**GOAL**
Return verbatim everything from the first line through the line that contains "F = 1287.0;", and stop there.

* BEGIN *

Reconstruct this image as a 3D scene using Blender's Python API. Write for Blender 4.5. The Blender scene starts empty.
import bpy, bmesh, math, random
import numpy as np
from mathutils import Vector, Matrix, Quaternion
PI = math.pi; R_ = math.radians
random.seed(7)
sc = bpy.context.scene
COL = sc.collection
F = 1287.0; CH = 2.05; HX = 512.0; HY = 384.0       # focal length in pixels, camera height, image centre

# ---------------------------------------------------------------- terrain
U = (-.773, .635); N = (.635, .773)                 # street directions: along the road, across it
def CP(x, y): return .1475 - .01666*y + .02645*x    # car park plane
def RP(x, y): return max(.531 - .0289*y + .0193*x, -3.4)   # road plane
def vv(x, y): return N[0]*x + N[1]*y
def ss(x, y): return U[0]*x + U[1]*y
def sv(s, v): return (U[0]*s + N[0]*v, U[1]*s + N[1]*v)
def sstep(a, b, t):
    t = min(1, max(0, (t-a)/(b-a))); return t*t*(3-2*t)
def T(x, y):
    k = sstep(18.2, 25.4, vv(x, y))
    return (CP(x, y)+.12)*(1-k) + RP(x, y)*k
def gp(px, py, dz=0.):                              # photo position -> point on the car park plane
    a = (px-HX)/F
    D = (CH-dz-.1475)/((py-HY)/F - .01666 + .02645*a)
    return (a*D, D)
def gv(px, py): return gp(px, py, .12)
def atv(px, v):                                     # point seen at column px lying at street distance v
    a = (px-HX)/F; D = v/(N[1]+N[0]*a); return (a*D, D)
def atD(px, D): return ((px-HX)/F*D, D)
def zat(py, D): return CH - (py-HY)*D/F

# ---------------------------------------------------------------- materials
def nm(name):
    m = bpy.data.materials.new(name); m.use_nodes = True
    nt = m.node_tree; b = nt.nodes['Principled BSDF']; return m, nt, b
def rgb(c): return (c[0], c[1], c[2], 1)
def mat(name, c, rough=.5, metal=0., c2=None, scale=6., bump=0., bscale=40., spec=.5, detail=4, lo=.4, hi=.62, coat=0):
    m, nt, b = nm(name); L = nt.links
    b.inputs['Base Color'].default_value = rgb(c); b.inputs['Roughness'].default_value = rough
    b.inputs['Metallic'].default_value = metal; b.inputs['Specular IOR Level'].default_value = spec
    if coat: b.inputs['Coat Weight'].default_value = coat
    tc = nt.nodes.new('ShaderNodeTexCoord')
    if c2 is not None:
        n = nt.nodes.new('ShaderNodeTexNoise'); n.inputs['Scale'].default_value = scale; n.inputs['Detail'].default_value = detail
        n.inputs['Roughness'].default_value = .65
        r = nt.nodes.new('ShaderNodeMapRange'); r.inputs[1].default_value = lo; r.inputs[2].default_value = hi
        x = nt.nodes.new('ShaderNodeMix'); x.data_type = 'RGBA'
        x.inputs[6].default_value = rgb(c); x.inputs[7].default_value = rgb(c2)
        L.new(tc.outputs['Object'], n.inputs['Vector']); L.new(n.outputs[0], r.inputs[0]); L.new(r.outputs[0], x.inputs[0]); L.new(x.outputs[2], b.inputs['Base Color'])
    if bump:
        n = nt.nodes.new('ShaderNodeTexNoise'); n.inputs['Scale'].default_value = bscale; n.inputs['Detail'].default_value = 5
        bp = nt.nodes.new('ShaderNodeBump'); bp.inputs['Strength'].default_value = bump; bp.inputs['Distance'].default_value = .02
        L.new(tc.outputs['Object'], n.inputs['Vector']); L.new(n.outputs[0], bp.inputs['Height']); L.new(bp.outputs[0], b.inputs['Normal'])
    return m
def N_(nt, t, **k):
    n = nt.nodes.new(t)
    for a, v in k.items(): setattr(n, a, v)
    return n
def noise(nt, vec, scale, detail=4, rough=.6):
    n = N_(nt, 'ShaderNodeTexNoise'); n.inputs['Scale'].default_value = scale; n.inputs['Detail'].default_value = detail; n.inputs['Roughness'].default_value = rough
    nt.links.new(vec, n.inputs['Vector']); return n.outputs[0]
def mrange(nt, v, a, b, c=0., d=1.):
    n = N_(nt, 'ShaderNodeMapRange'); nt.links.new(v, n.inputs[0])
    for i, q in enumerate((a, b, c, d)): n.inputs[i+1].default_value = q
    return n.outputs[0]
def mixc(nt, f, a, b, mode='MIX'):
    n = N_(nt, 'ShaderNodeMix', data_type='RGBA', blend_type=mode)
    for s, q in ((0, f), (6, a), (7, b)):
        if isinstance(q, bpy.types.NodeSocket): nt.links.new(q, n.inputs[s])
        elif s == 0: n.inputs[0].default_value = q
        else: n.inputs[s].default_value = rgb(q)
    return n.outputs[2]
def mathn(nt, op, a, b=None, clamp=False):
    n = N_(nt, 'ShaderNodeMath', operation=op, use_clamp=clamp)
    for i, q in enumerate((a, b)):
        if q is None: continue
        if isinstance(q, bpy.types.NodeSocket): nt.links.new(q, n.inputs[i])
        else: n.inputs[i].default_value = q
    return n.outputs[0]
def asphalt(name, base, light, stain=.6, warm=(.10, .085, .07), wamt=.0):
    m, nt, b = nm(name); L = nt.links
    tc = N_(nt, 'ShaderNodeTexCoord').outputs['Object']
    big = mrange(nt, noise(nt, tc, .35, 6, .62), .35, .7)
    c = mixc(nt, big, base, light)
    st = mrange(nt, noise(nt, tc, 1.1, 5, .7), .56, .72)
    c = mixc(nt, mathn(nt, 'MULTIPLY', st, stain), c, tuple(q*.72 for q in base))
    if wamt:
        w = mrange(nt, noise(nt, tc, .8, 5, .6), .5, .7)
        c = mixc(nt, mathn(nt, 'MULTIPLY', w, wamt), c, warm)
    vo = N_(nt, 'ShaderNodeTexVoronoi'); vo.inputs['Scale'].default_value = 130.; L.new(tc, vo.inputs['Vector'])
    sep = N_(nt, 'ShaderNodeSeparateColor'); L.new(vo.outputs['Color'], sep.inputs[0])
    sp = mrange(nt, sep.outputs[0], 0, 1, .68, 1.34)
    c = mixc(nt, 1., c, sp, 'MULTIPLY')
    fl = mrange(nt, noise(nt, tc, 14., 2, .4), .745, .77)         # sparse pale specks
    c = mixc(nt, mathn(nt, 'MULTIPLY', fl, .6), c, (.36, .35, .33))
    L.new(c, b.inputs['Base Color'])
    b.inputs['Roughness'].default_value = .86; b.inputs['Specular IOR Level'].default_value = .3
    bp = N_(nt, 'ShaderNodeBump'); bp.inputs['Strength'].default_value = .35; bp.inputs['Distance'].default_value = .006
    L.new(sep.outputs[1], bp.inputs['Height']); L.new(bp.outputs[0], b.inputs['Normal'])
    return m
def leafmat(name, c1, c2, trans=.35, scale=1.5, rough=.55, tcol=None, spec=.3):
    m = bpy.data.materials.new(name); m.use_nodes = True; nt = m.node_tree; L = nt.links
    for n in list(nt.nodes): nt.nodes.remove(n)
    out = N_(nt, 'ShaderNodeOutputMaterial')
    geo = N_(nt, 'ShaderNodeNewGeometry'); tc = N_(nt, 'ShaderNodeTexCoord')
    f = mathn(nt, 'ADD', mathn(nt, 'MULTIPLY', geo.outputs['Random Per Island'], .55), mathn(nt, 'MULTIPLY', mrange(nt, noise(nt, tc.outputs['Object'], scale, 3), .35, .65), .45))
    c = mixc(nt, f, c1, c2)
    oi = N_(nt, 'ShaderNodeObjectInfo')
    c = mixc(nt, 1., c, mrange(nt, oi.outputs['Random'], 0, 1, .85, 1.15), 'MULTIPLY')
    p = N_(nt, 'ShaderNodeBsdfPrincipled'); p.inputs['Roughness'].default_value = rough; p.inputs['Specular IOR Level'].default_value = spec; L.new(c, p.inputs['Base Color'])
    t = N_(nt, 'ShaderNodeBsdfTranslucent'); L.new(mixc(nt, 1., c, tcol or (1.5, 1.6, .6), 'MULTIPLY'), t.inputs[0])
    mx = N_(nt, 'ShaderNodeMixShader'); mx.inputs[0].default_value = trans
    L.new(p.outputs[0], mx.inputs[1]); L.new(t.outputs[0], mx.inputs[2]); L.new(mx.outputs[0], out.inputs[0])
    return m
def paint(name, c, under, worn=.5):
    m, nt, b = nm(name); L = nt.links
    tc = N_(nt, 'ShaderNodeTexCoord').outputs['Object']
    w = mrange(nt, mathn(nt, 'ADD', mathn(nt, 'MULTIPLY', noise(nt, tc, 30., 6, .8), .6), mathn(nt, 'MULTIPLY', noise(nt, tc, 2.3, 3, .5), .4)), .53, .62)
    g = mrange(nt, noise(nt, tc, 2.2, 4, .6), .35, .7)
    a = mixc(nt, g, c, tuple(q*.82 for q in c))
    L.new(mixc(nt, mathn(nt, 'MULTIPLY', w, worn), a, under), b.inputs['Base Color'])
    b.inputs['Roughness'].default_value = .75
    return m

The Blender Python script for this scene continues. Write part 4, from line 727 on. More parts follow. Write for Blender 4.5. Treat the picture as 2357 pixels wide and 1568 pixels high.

* END *

**RESULT**
Reconstruct this image as a 3D scene using Blender's Python API. Write for Blender 4.5. The Blender scene starts empty.
import bpy, bmesh, math, random
import numpy as np
from mathutils import Vector, Matrix, Quaternion
PI = math.pi; R_ = math.radians
random.seed(7)
sc = bpy.context.scene
COL = sc.collection
F = 1287.0; CH = 2.05; HX = 512.0; HY = 384.0       # focal length in pixels, camera height, image centre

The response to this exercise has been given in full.